The idea that there’s safety in numbers was a major driver behind the #MeToo movement, which encouraged people who had been targets of sexual misconduct to come forward.

While there have been many heated debates about why people who have experienced abuse don’t report, a pair of economists used their academic discipline’s tools to dispassionately explain why underreporting is at its highest when misconduct is widespread, and why awareness-raising campaigns like #MeToo can help.

“There are real economic reasons why people don’t come forward,” says Ing-Haw Cheng, an associate professor of finance at the University of Toronto’s Rotman School of Management who co-authored the research with Alice Hsiaw of Brandeis University.

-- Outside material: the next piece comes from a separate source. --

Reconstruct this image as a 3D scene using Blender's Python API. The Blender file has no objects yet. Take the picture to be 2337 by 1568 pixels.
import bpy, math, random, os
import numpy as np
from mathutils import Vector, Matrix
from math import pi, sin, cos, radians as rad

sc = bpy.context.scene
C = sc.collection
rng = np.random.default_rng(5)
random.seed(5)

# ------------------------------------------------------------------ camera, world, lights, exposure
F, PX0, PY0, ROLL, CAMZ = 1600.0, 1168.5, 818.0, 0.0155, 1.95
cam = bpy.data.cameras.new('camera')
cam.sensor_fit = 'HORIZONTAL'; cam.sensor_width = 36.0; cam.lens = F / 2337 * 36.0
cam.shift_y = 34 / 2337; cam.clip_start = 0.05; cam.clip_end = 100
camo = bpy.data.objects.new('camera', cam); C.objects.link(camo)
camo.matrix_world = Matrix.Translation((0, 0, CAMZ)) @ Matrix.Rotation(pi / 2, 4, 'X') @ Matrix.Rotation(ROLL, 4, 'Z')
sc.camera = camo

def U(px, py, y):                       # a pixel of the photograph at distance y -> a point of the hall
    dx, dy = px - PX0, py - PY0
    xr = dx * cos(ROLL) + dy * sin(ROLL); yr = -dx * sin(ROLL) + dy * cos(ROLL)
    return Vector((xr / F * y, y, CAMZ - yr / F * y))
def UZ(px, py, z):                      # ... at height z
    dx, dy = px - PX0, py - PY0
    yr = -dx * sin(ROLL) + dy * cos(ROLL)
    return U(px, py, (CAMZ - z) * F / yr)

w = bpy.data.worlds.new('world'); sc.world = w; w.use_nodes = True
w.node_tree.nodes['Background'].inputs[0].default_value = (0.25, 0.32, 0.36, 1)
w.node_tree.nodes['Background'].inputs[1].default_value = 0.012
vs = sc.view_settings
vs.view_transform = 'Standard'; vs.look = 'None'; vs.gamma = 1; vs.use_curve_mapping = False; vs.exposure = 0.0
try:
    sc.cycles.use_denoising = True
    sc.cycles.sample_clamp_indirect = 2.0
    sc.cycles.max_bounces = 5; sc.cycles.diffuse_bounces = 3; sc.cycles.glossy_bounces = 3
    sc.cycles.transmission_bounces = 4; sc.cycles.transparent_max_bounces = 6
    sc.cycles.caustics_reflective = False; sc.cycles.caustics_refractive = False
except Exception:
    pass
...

The pair built a model of the decision to report using game theory, which applies mathematics to represent situations where the outcome for each individual’s decision is affected by everybody else’s choices.

In an environment where sexual misconduct by one or more individuals is an open secret, those who have been their targets face uncertainty over whether others will come forward. If one person chooses to report misconduct, they do not know if their information will be backed by other reports, or if it will be an outlier, weakening their credibility and making them vulnerable to reprisals. In the language of game theory, the complainant who sticks their neck out to report faces a “first mover disadvantage,” with significant potential costs.

"Uncertainty over whether others will come forward can be so strong that no one will report even when misconduct is widespread, creating a 'culture of silence,'” says Cheng.

Reporting improves when individuals are aware that other reports have been made, when problematic behaviour is penalized, or when people who have been targeted by sexual misconduct receive damage awards, such as through a lawsuit, the model shows.

However, it also shows that movements like #MeToo can have unintended consequences, something  Cheng says are unavoidable. As awareness of sexual misconduct rises, some managers choose not to act as mentors to junior employees. If those managers have a tendency towards misconduct, it reduces the number of incidents and the number of reports, leading once again to reluctance to report. If the managers who shy away from mentoring behave ethically, junior employees lose out by not having access to good mentors.

Some organizations attempt to deal with the uncertainty hurdle through a “holding tank” system where misconduct reports are received and held confidentially, but only acted on once there are multiple complaints for an individual. However, the researchers found that the approach does not always help because complainants may again be unsure whether their report will lead to action.

The findings are useful for understanding how to overcome the culture of silence that prevents people from speaking up when they see behaviour that runs counter to a group or organization’s rules, ethics or values.

“A model in economics provides a chain of logic that rests on a set of assumptions,” says Cheng. “We can use this as a basis for a sensible conversation in an emotionally charged topic.”

The paper appears in the November issue of American Economic Journal: Microeconomics.

Ing-Haw Cheng is an associate professor of finance at Rotman. He researches how beliefs and incentives affect capital markets and the economy.